The Governments from time to time have thrown various incentives to ensure that untaxed money is brought into the central Exchequer, but the results have been far from satisfactory. It is no secret that the privileged class does not want to pay taxes. The uppermost class which is the moneyed class has always hoodwinked the process, and exploited every situation to their advantage.
They have flouted all the laws with impunity and never paid their share of taxes. These classes are largely responsible for the whole scale evasion of taxes. The IMF has recently emphasized that “those who can, those that are making good money, public sector, private sector, they need to contribute to the economy.”
Another important factor which needs mention here, would be the non-existence of Social Security, unemployment allowance and age old benefits which exist in the western countries but are nonexistent here. In ultimate analysis text evasion is a moral problem and depends on the degree of enlightenment and moral fabric of a society.

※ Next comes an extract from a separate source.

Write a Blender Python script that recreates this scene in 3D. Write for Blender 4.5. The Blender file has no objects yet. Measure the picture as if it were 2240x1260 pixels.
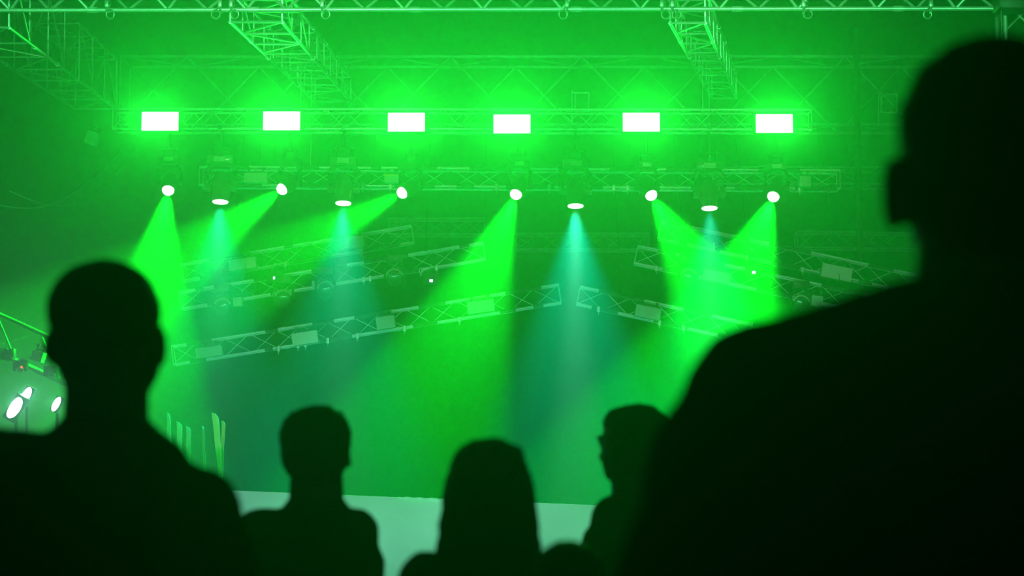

Talking of morality I was remember to have been informed by at least three people, proudly, that they enjoyed a monthly salary at the expense of the Pakistan steel mills in Karachi without actually working. All these petty personal gains have reduced the said national asset to be a burden on the people of Pakistan. There are many projects like that for example the Pakistan international airlines. As a nation we need to work on our ethics and morality on emergency basis.
The policy of privatization is indeed a step in the right direction provided it is done expeditiously in a fool proof manner. Ironically this policy of privatization, is being criticized by vested interest, including banks and executives who have been using trade unions etc. to create hurdles in the same. In actual fact both are directly hit by this policy, the former would lose their authority, and consequent benefits, and the later that is the trade unions would have nothing to exploit. If the banks are in private domain, the owner would not tolerate carelessness or slackness, nor would he allow anybody to play the truant. We can see the example of privatized banks and their function is so smooth because there is no government control. Whereas public sector banks manager thinks himself to be an officer and does not care for the public at large. The bank staff knows all this tricks of the trade and therefore, they want the present situation to continue so that they are not required to concentrate more and more on their work. In national interest all sick segment of public sector organizations need to be privatized to put less burden on the budget.
The recently constituted Special Investment Facilitation Council is indeed the right step. It should include more professional people who know their job well and are honest. The recent steps introduced to control the black market shows that if there is will there is a way. We need to put our house in order before it is too late.